The Absolutely Interlude

I wonder how many readers remember as I do the TV game show Take Your Pick, presented by Michael Miles. It began with the Yes No Interlude, during which contestants tried valiantly to avoid saying yes or no despite Miles’s best efforts to tempt them into it. Standing beside them was Bob Danvers-Walker, who would bang a gong when they succumbed to their host’s trickery.

A suitable modern equivalent, I feel, would be the Absolutely Interlude, when a gong would be bashed every time a sporting commentator or pundit used the dreaded A-word. I have already complained about Gary Neville’s constant use of ‘absolutely’ but he has many rivals, pre-eminent among them the dreadful Ally McCoist.

This former footballer brings a broad Glaswegian accent to ITV’s World Cup coverage, presumably to soothe the sensibilities of its tens of viewers north of the border. His analysis combines stating the blindingly obvious with the finesse of a pub bore, while agreeing with everything the commentor says, invariably saying ‘absolutely’ (gong!) and usually followed up by ‘I really believe that, I really do.’

Which brings me to another bête noire, the ITV commentator Clive Tyldesley, or Cloyve Tywdsloy as he would pronounce it in his herniated Estuary English.
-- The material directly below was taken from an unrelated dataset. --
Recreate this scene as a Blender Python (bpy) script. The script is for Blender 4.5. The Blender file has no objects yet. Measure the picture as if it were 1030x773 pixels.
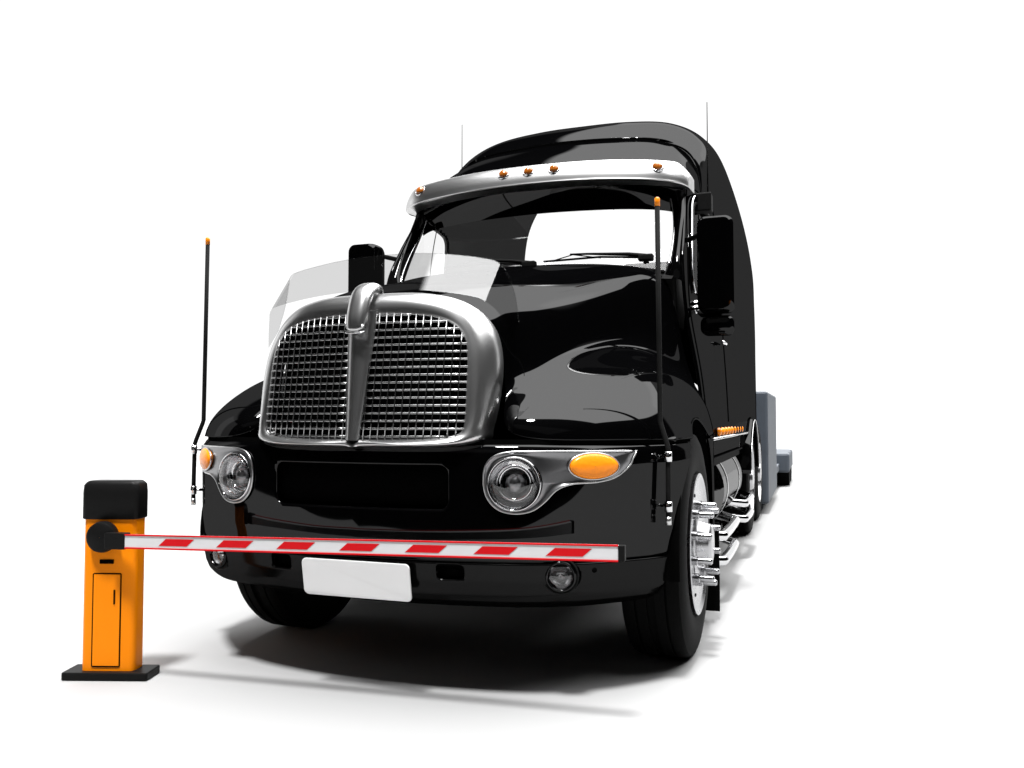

By the sound of him, you would think he hailed from Basildon, Chelmsford or some other Essex conurbation. In fact, he was born in 1954 in Radcliffe, near Bury, but managed to lose his Lancashire accent like a snake sheds its skin, leaving it in a bin at Watford Gap services. Shame on him.

Still on footie, I can’t resist sharing with you a wicked email from my former Daily Mail colleague Mike Stanford. He wrote: ‘Re the World Cup and speaking as someone who fell out of love with football many years ago, I notice that the BBC scoreline on the England-Iran match read ENG-IRA.

‘Thank God Nigeria are not scheduled to play Germany.’

Old jokes’ home

I’ve decided to sell my Hoover. It was just collecting dust.

A PS from PG

I goggled. Her words did not appear to make sense. They seemed the mere aimless vapouring of an aunt who has been sitting out in the sun without a hat.